Stored data:
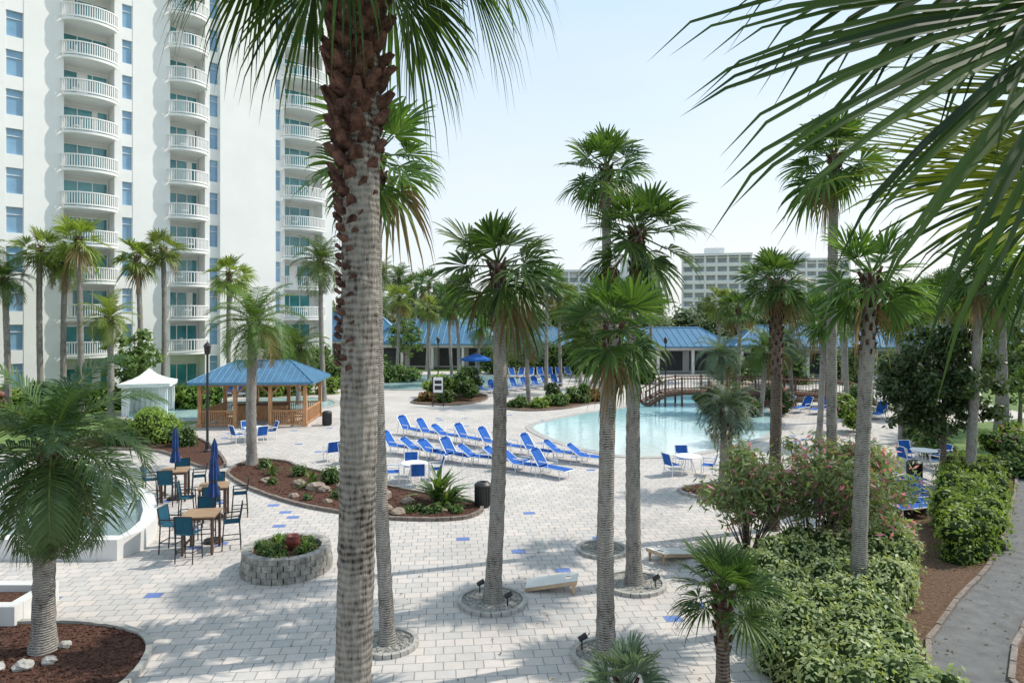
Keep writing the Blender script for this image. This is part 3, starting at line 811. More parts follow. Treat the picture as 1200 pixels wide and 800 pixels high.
PP=[(1.25,40),(2.66,42.6),(5.13,45.6),(8.1,48.1),(10.9,53),(14.1,57.5),(17.3,57),(17.8,49.5),(16.5,42.6),(14,37.4),(10.7,34.0),(8.0,32.0),(5.5,31.6),(3.6,33.4),(2.0,36.5)]
P=ccw(smooth_poly(PP,4))
ep=empty('swimming_pool',(0,0,0))
sheet('water',P,.012,M_pool,ep); coping('coping',P,.45,.03,M_curb,ep)
P=ccw(smooth_poly([(-14,62),(-10,60),(-4,61),(0,63),(3,68),(-2,74),(-10,75),(-15,70)],4))
ep=empty('swimming_pool',(0,0,0)); sheet('water',P,.012,M_pool2,ep); coping('coping',P,.5,.05,M_curb,ep)
P=ccw(smooth_poly([(-24,43),(-20,42.6),(-15.5,45),(-13,50),(-16,54),(-22,52),(-26,47)],4))
ep=empty('swimming_pool',(0,0,0)); sheet('water',P,.012,M_pool2,ep); coping('coping',P,.5,.05,M_curb,ep)

ef=empty('fountain',(0,0,0))
FP=ccw([(-14.4,18.2),(-12.5,18.15),(-10.5,18.15),(-10.25,19.0),(-10.45,20.0),(-11.0,21.2),(-11.9,22.7),(-13.0,24.0),(-14.4,25.3),(-16.2,26.3),(-17.6,26.2),(-17.6,23),(-16.4,20.6),(-15.4,19.2)])
def ring_wall(P,w,h,m,par,name):
    n=len(P); mb=MB(); inn=[]
    for i in range(n):
        t=(Vector(P[(i+1)%n])-Vector(P[i-1])).normalized(); o=Vector((-t.y,t.x)); inn.append(Vector(P[i])+o*w)
    for i in range(n):
        j=(i+1)%n
        vs=[(P[i][0],P[i][1],0),(P[j][0],P[j][1],0),(inn[j].x,inn[j].y,0),(inn[i].x,inn[i].y,0)]
        vs+=[(v[0],v[1],h) for v in vs]
        mb.add(vs,[(4,5,6,7),(0,1,5,4),(2,3,7,6)],0)
    mb.obj(name,[m],par); return inn
inn=ring_wall(FP,.4,.55,M_pier,ef,'basin_wall')
sheet('water',[(p.x,p.y) for p in inn],.40,M_fount,ef)
fm=MB(); rr=random.Random(2)
for i in range(190):
    a=rr.uniform(0,6.28); q=1.5*math.sqrt(rr.random())
    fm.rock((-13.6+q*math.cos(a),22.0+q*math.sin(a)*1.5,.41+rr.uniform(0,.06)),rr.uniform(.02,.07),seed=i,sz=.5)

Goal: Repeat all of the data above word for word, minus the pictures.

Solution to this exercise:
Keep writing the Blender script for this image. This is part 3, starting at line 811. More parts follow. Treat the picture as 1200 pixels wide and 800 pixels high.
PP=[(1.25,40),(2.66,42.6),(5.13,45.6),(8.1,48.1),(10.9,53),(14.1,57.5),(17.3,57),(17.8,49.5),(16.5,42.6),(14,37.4),(10.7,34.0),(8.0,32.0),(5.5,31.6),(3.6,33.4),(2.0,36.5)]
P=ccw(smooth_poly(PP,4))
ep=empty('swimming_pool',(0,0,0))
sheet('water',P,.012,M_pool,ep); coping('coping',P,.45,.03,M_curb,ep)
P=ccw(smooth_poly([(-14,62),(-10,60),(-4,61),(0,63),(3,68),(-2,74),(-10,75),(-15,70)],4))
ep=empty('swimming_pool',(0,0,0)); sheet('water',P,.012,M_pool2,ep); coping('coping',P,.5,.05,M_curb,ep)
P=ccw(smooth_poly([(-24,43),(-20,42.6),(-15.5,45),(-13,50),(-16,54),(-22,52),(-26,47)],4))
ep=empty('swimming_pool',(0,0,0)); sheet('water',P,.012,M_pool2,ep); coping('coping',P,.5,.05,M_curb,ep)

ef=empty('fountain',(0,0,0))
FP=ccw([(-14.4,18.2),(-12.5,18.15),(-10.5,18.15),(-10.25,19.0),(-10.45,20.0),(-11.0,21.2),(-11.9,22.7),(-13.0,24.0),(-14.4,25.3),(-16.2,26.3),(-17.6,26.2),(-17.6,23),(-16.4,20.6),(-15.4,19.2)])
def ring_wall(P,w,h,m,par,name):
    n=len(P); mb=MB(); inn=[]
    for i in range(n):
        t=(Vector(P[(i+1)%n])-Vector(P[i-1])).normalized(); o=Vector((-t.y,t.x)); inn.append(Vector(P[i])+o*w)
    for i in range(n):
        j=(i+1)%n
        vs=[(P[i][0],P[i][1],0),(P[j][0],P[j][1],0),(inn[j].x,inn[j].y,0),(inn[i].x,inn[i].y,0)]
        vs+=[(v[0],v[1],h) for v in vs]
        mb.add(vs,[(4,5,6,7),(0,1,5,4),(2,3,7,6)],0)
    mb.obj(name,[m],par); return inn
inn=ring_wall(FP,.4,.55,M_pier,ef,'basin_wall')
sheet('water',[(p.x,p.y) for p in inn],.40,M_fount,ef)
fm=MB(); rr=random.Random(2)
for i in range(190):
    a=rr.uniform(0,6.28); q=1.5*math.sqrt(rr.random())
    fm.rock((-13.6+q*math.cos(a),22.0+q*math.sin(a)*1.5,.41+rr.uniform(0,.06)),rr.uniform(.02,.07),seed=i,sz=.5)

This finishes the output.